REDUCING UNCERTAINTY: A LETTER TO THE ECONOMIST (February 3, 2009)

In a guest article about the economic crisis, Olivier Blanchard, the chief economist of the International Monetary Fund, says that policymakers should focus on reducing uncertainty (“(Nearly) Nothing to Fear but Fear Itself,” January 13, 2009). Sounds promising, as uncertainty feeds uncertainty, which feeds economic paralysis all around. But how are the policymakers to do this? Wield a magic wand, which Blanchard mentions in the first paragraph? With all due respect, for Blanchard is a fine economist, much of the task is actually in the hands of economists. They should focus on reducing uncertainty by offering plausible guidelines on the effect of crises like this one.
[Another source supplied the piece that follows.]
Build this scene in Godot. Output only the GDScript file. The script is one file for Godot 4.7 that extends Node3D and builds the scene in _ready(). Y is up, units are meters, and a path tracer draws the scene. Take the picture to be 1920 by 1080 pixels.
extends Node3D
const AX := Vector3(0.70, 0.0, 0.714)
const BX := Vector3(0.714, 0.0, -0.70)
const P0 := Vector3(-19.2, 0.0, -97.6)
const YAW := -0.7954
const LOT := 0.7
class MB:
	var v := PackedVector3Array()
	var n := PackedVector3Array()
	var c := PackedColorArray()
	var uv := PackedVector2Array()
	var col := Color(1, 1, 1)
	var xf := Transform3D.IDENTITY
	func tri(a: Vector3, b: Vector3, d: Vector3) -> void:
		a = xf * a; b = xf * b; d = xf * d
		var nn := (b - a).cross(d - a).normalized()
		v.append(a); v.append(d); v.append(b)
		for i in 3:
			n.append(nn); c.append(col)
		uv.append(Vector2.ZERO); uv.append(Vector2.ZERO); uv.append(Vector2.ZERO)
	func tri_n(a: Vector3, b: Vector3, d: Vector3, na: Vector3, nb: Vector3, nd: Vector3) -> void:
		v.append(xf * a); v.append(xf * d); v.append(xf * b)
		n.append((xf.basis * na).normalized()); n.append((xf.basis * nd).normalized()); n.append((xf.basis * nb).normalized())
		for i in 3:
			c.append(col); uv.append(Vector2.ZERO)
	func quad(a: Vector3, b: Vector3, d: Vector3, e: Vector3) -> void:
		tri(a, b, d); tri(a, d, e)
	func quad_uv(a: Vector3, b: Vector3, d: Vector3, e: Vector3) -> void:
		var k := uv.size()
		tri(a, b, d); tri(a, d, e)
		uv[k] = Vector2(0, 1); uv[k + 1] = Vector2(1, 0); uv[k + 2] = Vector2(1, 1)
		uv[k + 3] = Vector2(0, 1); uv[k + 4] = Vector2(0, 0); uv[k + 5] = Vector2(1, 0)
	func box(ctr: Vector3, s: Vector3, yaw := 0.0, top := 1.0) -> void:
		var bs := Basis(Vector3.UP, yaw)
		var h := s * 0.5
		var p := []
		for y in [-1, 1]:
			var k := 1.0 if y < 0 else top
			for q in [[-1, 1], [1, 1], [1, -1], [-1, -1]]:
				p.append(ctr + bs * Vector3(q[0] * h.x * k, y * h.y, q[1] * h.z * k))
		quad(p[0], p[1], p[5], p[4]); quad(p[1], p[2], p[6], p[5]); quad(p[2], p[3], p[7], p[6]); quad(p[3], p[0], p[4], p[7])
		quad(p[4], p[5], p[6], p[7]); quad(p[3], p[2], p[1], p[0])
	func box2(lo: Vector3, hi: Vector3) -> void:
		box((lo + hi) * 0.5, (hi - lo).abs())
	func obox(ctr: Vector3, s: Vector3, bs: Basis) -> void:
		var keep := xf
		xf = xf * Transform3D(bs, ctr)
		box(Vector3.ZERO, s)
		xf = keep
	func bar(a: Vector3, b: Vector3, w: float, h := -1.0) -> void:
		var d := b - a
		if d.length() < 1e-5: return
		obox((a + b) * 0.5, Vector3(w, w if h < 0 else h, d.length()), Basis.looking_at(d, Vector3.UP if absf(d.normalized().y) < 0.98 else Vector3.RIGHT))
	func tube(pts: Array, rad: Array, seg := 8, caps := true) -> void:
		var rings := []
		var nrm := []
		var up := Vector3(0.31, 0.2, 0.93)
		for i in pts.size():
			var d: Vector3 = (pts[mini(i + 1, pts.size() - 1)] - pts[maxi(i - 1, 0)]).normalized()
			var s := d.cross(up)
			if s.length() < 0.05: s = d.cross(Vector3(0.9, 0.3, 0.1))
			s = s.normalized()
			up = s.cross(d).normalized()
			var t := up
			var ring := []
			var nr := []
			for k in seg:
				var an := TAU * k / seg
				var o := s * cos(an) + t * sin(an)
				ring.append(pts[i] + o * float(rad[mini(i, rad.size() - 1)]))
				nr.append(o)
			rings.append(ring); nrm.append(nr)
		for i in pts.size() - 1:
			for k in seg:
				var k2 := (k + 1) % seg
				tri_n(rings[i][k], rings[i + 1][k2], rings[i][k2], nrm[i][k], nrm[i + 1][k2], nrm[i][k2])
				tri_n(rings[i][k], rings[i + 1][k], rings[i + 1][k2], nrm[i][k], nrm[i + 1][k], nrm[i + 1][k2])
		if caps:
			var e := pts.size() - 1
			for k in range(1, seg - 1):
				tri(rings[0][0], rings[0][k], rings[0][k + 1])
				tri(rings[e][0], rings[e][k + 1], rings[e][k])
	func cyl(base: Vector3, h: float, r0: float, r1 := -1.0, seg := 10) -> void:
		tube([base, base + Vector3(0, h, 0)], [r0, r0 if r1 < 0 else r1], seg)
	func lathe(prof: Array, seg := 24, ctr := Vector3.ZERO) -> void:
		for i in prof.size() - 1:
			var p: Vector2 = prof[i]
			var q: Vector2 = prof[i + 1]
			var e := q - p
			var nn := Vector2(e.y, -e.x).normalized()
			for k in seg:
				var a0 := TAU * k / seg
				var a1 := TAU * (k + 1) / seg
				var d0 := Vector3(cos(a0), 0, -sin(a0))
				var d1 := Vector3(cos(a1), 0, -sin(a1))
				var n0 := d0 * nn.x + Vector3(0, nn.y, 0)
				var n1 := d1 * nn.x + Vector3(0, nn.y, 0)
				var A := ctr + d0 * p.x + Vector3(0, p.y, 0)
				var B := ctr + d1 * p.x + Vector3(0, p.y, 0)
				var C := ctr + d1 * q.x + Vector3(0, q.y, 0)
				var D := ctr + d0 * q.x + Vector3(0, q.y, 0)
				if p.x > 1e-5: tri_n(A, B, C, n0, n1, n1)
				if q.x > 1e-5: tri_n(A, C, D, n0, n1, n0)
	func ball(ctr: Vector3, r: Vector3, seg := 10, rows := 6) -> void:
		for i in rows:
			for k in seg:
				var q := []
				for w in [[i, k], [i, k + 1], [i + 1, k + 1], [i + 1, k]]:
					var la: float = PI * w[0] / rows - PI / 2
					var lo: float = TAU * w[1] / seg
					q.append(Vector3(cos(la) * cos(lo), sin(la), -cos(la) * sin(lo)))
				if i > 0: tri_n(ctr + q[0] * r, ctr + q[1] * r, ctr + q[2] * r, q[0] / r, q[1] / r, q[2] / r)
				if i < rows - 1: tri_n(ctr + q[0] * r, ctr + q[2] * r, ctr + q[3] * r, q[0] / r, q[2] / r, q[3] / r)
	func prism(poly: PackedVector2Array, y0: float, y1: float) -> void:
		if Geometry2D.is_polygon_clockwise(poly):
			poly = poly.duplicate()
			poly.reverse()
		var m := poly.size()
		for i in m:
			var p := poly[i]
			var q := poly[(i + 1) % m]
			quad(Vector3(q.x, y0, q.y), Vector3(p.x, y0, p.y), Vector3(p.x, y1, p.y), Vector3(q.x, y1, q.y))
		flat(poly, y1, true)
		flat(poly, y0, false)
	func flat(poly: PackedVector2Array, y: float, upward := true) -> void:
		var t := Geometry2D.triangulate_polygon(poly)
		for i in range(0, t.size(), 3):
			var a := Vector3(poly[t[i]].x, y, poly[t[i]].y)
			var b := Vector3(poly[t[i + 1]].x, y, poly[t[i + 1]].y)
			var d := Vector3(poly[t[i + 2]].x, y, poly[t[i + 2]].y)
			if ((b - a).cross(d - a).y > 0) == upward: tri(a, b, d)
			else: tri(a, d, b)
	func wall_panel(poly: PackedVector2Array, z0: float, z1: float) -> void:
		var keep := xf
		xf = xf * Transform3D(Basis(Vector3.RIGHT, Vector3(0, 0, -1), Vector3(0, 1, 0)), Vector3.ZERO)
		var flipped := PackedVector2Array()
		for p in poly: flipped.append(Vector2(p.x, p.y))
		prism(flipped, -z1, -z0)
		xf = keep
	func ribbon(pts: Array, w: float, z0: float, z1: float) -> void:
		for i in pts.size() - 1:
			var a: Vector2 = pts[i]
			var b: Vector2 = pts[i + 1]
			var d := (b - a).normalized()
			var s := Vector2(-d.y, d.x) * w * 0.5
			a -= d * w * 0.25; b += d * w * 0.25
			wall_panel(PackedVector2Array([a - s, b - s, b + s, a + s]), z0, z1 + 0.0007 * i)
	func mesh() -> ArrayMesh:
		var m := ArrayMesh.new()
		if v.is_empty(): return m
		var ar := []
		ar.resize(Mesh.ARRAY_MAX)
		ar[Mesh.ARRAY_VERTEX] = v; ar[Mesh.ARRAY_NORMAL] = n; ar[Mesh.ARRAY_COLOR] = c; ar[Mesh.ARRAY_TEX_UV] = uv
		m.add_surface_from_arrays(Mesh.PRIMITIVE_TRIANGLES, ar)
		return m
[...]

The first step in this direction was recently taken by two economists of renown, Carmen Reinhart of the University of Maryland and Kenneth Rogoff of Harvard University, who looked into fourteen “severe” banking crises to date, and whose work you recently reviewed (“Drastic Times,” January 10, 2009). In an earlier letter, I simplified their peak-to-trough guidelines thus: “house prices will drop by a third over five years; equity prices will drop by a half over three years; unemployment will jump by a tenth over five years; and total output per person will drop by a tenth over two years” (“Peak-to-Trough Guidelines: A Letter to The Economist, January 12, 2009). With credible information of this ilk, fortified by further research by other economists, policymakers would indeed have a chance of reducing uncertainty.